The system is comprehensive. "All our customer specifications are in the computer," Brougher states, "And the system has interlocks so before a raw material supplier can ship an ingot to us, they’ve got to give us their chemistry of the heat. We enter it into the computer and it is compared against the purchase order. If it matches, it releases the supplier to ship the order.

"When we are allocating steel to a job, that job has to have a specification in the computer. If we allocate steel that does not meet the specification, the computer will not print the ‘cut’ ticket for that heat. Our computer system keeps us from making mistakes in selecting material that doesn’t meet the customer specifications."

Small but experienced staff
With the company’s focus only on forging and heat-treating, it can operate with a relatively small staff. "We have 36 employees at the current time," Brougher reports.

"We have a high percentage of veteran employees," he says with pride. But he also acknowledges that can be a problem as employees retire. "You either do a good job of recruiting younger people or you are not going to be in business. When we have openings we talk to the people who are here and ask them for recommendations of people that they know. A fair amount of our recruitment is done that way."

Forge USA has a program to encourage self-improvement. "We have a program of paying for tuition at community colleges, and we encourage our employees to take advantage of it. We have some Latino workers who used this program to upgrade their English language capabilities.
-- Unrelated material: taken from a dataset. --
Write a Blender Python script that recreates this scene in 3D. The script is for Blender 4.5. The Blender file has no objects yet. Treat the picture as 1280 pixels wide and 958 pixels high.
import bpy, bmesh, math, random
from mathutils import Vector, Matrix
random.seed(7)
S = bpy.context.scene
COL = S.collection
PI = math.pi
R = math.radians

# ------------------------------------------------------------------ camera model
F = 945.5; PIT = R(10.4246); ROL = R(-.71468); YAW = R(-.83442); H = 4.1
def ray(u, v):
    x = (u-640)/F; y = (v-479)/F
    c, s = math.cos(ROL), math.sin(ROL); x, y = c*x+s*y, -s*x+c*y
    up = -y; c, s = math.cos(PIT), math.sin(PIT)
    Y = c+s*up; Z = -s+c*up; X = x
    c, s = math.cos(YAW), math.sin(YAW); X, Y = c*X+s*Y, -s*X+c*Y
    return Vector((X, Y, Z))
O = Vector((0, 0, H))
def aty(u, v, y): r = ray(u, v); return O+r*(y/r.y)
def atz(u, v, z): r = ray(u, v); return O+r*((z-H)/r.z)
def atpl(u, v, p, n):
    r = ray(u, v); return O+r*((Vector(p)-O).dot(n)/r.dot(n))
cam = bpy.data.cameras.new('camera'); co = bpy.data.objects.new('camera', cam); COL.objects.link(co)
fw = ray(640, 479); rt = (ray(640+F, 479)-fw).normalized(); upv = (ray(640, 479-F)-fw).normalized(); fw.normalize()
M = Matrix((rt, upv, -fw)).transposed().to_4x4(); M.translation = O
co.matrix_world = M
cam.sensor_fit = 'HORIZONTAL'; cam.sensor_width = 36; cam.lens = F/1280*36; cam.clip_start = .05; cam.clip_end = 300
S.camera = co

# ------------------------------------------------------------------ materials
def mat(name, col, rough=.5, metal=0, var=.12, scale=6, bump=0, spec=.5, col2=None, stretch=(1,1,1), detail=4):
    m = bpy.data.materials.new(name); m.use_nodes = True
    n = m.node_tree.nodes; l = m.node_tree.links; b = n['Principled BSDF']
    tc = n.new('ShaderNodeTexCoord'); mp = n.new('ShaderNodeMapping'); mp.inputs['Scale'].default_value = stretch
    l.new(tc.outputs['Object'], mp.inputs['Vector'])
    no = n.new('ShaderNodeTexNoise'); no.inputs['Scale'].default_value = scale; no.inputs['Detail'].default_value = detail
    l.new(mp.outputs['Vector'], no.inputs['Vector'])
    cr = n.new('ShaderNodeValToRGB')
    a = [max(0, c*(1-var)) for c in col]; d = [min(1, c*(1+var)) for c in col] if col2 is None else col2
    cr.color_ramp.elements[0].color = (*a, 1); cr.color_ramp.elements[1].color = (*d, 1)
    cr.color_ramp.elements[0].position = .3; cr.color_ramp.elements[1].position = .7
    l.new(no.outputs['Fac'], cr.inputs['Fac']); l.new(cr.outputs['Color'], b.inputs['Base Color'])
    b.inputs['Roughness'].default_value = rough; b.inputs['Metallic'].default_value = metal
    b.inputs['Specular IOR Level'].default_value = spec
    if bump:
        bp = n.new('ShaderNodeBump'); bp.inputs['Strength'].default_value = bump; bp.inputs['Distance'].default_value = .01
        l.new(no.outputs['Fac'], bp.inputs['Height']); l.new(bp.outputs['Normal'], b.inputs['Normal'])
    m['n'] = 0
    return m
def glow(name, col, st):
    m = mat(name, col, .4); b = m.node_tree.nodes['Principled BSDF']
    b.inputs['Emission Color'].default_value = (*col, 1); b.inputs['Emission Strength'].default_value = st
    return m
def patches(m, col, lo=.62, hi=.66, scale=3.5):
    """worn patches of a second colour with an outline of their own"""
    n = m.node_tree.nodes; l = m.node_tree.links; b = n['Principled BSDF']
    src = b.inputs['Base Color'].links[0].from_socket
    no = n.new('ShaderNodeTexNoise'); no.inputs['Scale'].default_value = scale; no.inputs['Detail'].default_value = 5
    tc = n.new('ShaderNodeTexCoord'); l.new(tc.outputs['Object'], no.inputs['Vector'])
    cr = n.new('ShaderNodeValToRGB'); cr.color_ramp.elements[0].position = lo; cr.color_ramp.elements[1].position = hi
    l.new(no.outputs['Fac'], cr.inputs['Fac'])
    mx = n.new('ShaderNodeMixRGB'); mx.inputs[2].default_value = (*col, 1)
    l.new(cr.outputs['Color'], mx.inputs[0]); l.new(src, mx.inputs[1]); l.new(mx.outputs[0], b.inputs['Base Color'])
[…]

We’re pretty aggressive about trying to get our people to upgrade their knowledge and skills."

Inventory —Forge USA uses its inventory of blooms to reduce delivery times. "We have the capability of making blooms from ingots using our 20-ton manipulator. So for a lot of the grades we forge, we make blooms of the ingots soon after we receive them. Having blooms in inventory cuts our response time."

Here’s why. "It might take you a day and a half, or maybe even two days, to heat an ingot to the point where you can forge it. If you have already heated and forged the ingot into a bloom, you can probably heat the bloom overnight and forge it the next day. We like to keep a blend of ingots and blooms so that we can respond in a more timely fashion. Nearly all of our orders are filled out of our stock."

Forge USA’s primary supplier is the ISG Steelton, in Steelton, PA. "They are really an excellent ingot supplier," Brougher comments, "because that was their mission when Bethlehem Steel operated Bethforge, a forge plant that made really big forgings."

It would seem to be an expensive proposition transporting ingots from eastern Pennsylvania to the Gulf Coast of Texas, but Jerry Brougher puts it into perspective. "If you look at it from the standpoint of our local market, we’re putting ingots on a rail car and bringing them here with the cheapest freight rate. Our competitors selling into this market, on the other hand, are selling smaller quantities of machined forgings, so they have a higher freight rate. They also sometimes even ship by truck. So as far as our local market is concerned, we’re at an advantage freight-wise, rather than at a disadvantage. We just have to buy material by the freight-car load."

Foreign competition — "Foreign competition has not been kind to this industry," Brougher states. "It’s not a very level playing field. That’s why we are so interested in faster delivery, because our overseas competitors can’t get a job here quick enough."

He explains: "Our competitors in Europe get a rebate of their value-added tax when they export something. That amounts to about 20% of sales right now. The VAT in Europe is what they use to pay their social costs.

"Wages are higher in the EU than they are in the U.S., so it’s not a cost-of-production issue. A forger in Italy gets to waive his value-added-tax costs on an export job that he bids against me here on the Gulf Coast. More than that, he can offer six month’s terms because he gets 95% of his credit guaranteed by his government."

Based on recent experience, Forge USA has an effective plan to meet that unfair competition. As Jerry Brougher sums it up, "We are pressing very hard to continually increase the quality of our product, because we have to in order to survive in this business. We’re also willing to make investments to reduce costs, and above all, we work very hard to become more agile."